Lavendon Sees “Encouraging Signs” Despite Slight First-Half Revenue Drop

Sept. 3, 2010
U.K.-based aerial rental specialist Lavendon posted £106 million (about U.S. $163.8 million) in revenue for the first half of 2010, a 7.5-percent decrease compared with £114 million for the same period last year. Losses for the first half totaled £232,000, compared with a £36.5 million loss a year ago. Profit before tax was £1 million.

U.K.-based aerial rental specialist Lavendon posted £106 million (about U.S. $163.8 million) in revenue for the first half of 2010, a 7.5-percent decrease compared with £114 million for the same period last year. Losses for the first half totaled £232,000, compared with a £36.5 million loss a year ago. Profit before tax was £1 million.

Lavendon’s trading performance in the first half was impacted by continuing market conditions and adverse weather conditions across Europe at the beginning of the year. In the U.K. and Germany, the company’s revenue mix continued to shift away from the construction sector. The company expanded its branch network in France, maintained market share in Belgium and tightened cost control efforts to offset the revenue decline in Spain. The company performed well in the Middle East where it supported some major projects, and the company is positioned for growth as large petrochemical projects develop.

“We have seen progressive improvement in revenue levels through the second quarter,” said Kevin Appleton, Lavendon Group chief executive. “Our European operations, excepting Germany, are all now recording year-on-year revenue growth on a weekly basis. The recovery of business levels in Germany, after the effects of a prolonged winter, has proven more protracted than we had anticipated, whilst in the Middle East recent further delays to large projects, particularly in the petrochemical sector, are reducing our rate of volume growth compared to our earlier forecasts.”

While Appleton expressed confidence that the group’s trading performance would gather momentum in the second half of the year, he said the “timing and rate of recovery being experienced in our German and Middle East markets will be insufficient to enable the Group to meet its overall profit expectations for the year.

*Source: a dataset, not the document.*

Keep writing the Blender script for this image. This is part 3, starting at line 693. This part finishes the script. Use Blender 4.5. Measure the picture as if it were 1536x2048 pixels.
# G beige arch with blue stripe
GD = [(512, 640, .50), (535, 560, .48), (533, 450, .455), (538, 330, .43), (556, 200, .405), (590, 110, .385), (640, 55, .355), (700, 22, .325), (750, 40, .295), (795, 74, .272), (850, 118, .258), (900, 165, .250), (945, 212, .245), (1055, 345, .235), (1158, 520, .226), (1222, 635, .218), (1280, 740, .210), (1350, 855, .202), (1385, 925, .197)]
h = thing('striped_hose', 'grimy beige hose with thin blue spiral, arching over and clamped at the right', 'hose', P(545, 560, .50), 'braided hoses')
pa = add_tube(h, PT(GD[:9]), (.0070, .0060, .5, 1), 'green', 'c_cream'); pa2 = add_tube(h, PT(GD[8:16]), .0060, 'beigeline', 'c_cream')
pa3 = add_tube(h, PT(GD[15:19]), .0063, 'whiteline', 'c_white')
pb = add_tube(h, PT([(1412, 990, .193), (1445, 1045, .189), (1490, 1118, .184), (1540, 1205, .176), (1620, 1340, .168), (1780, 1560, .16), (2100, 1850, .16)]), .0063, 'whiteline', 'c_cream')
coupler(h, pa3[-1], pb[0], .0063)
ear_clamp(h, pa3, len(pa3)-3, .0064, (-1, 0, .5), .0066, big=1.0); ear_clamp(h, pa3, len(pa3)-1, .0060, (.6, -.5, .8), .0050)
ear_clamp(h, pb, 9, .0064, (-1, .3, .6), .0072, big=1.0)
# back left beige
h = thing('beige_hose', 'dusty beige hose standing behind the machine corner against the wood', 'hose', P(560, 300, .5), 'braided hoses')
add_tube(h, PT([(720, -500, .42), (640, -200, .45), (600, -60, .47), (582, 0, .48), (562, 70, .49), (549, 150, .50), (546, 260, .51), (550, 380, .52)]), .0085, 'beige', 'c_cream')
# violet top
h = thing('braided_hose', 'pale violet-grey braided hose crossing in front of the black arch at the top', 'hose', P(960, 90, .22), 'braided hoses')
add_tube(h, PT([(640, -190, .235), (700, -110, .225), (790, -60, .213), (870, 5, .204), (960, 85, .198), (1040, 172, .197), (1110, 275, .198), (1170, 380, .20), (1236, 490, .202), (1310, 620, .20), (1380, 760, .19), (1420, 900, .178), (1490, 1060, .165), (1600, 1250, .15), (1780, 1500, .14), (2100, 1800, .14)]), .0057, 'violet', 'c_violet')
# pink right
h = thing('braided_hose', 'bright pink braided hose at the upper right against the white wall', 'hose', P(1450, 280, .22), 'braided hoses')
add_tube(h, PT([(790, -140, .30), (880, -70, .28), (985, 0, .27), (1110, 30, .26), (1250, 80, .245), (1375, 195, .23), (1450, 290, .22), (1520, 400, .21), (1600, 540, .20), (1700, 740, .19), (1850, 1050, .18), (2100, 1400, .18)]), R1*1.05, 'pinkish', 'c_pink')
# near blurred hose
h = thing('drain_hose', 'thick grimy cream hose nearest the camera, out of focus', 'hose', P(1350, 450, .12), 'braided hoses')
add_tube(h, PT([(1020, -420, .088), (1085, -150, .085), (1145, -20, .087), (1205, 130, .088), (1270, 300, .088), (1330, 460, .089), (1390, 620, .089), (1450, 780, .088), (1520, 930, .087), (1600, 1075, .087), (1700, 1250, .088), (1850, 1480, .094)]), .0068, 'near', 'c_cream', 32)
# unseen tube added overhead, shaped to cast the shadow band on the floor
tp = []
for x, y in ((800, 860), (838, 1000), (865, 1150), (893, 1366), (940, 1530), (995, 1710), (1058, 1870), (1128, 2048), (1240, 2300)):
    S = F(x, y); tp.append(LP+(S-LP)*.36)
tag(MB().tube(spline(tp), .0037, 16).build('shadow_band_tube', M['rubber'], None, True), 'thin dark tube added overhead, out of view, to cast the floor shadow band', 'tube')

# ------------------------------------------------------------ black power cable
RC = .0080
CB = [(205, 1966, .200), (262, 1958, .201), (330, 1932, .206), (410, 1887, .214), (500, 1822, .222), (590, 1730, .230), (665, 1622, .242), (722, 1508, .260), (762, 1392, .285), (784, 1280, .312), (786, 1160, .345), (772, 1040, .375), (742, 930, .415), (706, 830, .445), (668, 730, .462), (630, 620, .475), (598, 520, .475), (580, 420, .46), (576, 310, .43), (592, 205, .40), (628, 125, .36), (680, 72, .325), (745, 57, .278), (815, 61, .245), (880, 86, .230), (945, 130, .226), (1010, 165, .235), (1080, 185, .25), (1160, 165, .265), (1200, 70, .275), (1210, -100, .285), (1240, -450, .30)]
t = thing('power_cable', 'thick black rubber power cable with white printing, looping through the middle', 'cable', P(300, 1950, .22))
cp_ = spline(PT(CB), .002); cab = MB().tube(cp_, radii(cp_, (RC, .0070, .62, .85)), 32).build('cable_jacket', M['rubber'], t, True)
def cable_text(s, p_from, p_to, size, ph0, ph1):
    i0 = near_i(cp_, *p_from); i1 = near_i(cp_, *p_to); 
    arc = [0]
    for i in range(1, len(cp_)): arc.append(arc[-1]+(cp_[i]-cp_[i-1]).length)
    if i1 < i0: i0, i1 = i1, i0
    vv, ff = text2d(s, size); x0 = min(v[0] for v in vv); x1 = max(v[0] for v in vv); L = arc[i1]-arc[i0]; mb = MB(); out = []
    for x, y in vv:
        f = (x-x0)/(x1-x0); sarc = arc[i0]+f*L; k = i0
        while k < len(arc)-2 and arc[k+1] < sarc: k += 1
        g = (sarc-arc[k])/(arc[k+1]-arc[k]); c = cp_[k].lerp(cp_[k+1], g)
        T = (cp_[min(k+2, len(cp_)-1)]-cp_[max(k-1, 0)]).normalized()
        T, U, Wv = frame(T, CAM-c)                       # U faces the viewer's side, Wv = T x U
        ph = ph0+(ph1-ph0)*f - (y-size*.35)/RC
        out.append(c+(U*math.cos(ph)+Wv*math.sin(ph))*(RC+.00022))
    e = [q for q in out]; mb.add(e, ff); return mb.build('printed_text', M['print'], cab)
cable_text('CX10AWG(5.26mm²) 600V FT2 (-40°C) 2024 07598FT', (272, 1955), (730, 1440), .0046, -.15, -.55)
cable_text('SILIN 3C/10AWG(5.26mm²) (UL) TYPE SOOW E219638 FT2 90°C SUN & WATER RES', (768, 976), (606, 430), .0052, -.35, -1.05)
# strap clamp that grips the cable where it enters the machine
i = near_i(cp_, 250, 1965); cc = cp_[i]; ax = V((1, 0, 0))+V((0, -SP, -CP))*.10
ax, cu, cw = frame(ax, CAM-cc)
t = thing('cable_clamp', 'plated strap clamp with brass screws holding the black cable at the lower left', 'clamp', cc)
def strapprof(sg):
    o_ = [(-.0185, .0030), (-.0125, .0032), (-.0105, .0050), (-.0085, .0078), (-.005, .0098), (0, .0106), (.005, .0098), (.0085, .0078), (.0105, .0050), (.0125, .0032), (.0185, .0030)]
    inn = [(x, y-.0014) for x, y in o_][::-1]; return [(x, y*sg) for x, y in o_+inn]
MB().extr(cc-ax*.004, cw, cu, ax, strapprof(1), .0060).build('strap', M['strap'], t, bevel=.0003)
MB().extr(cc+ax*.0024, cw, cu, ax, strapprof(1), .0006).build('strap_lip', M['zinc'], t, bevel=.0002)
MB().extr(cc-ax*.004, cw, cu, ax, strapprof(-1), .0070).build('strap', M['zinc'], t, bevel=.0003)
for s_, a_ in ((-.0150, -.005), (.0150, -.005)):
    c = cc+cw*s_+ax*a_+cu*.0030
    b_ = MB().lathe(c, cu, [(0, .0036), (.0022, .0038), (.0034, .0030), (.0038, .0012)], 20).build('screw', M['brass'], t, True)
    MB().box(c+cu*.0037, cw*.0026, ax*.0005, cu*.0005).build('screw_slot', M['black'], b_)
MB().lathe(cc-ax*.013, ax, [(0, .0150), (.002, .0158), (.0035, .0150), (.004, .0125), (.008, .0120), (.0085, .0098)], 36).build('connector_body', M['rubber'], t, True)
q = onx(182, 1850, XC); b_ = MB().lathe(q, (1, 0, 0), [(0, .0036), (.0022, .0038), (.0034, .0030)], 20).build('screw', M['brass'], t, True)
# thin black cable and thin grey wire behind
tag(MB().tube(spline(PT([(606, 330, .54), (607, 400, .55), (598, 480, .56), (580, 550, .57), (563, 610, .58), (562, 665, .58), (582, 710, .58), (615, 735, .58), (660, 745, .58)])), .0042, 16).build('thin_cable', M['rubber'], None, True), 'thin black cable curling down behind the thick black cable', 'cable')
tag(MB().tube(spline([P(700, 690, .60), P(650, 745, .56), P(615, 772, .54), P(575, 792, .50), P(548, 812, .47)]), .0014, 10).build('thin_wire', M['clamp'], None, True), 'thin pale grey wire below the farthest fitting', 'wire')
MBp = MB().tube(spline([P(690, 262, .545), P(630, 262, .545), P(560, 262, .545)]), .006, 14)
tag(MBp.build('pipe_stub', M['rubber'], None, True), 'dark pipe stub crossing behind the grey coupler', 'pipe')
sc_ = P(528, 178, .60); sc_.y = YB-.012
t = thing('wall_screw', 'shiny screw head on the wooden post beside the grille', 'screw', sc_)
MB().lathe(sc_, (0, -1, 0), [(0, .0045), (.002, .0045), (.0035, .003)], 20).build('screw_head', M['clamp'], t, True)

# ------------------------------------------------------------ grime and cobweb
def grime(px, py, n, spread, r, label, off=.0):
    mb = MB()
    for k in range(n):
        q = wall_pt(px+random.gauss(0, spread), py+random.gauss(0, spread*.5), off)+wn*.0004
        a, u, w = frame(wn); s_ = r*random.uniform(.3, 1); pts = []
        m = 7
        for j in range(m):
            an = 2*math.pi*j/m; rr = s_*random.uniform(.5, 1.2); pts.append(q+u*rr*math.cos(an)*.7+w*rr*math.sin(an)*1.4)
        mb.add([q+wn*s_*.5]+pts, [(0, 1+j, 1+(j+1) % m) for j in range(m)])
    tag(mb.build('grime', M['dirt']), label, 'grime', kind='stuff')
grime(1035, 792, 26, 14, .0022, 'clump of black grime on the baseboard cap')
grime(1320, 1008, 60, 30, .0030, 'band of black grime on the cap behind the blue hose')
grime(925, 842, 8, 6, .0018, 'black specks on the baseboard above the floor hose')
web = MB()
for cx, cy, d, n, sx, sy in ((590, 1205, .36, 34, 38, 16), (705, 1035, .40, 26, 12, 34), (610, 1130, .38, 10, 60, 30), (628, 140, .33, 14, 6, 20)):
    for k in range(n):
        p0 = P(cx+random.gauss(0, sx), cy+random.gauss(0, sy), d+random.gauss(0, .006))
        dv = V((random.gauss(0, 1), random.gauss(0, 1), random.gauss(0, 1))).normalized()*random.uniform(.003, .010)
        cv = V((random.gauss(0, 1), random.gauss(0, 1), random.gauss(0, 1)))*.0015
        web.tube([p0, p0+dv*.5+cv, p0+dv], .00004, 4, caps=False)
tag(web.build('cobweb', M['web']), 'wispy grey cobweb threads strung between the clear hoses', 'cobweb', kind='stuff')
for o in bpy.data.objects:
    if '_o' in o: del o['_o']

Nevertheless, we are confident that, due to traditionally strong second-half cash flows and our ability to control capital expenditure, the Group is still on track to meet its year-end net debt expectations.”

The company said that utilization has improved as a result of aggressive fleet re-sizing. “The next step is to use the scarcity of supply that this creates to improve pricing yields, and, thereby, operating margins,” officials said. “This process is now underway, and there are encouraging signs in a number of our markets that yields are progressively improving.”

Lavendon Group is based in Lutterworth, Leicestershire, U.K.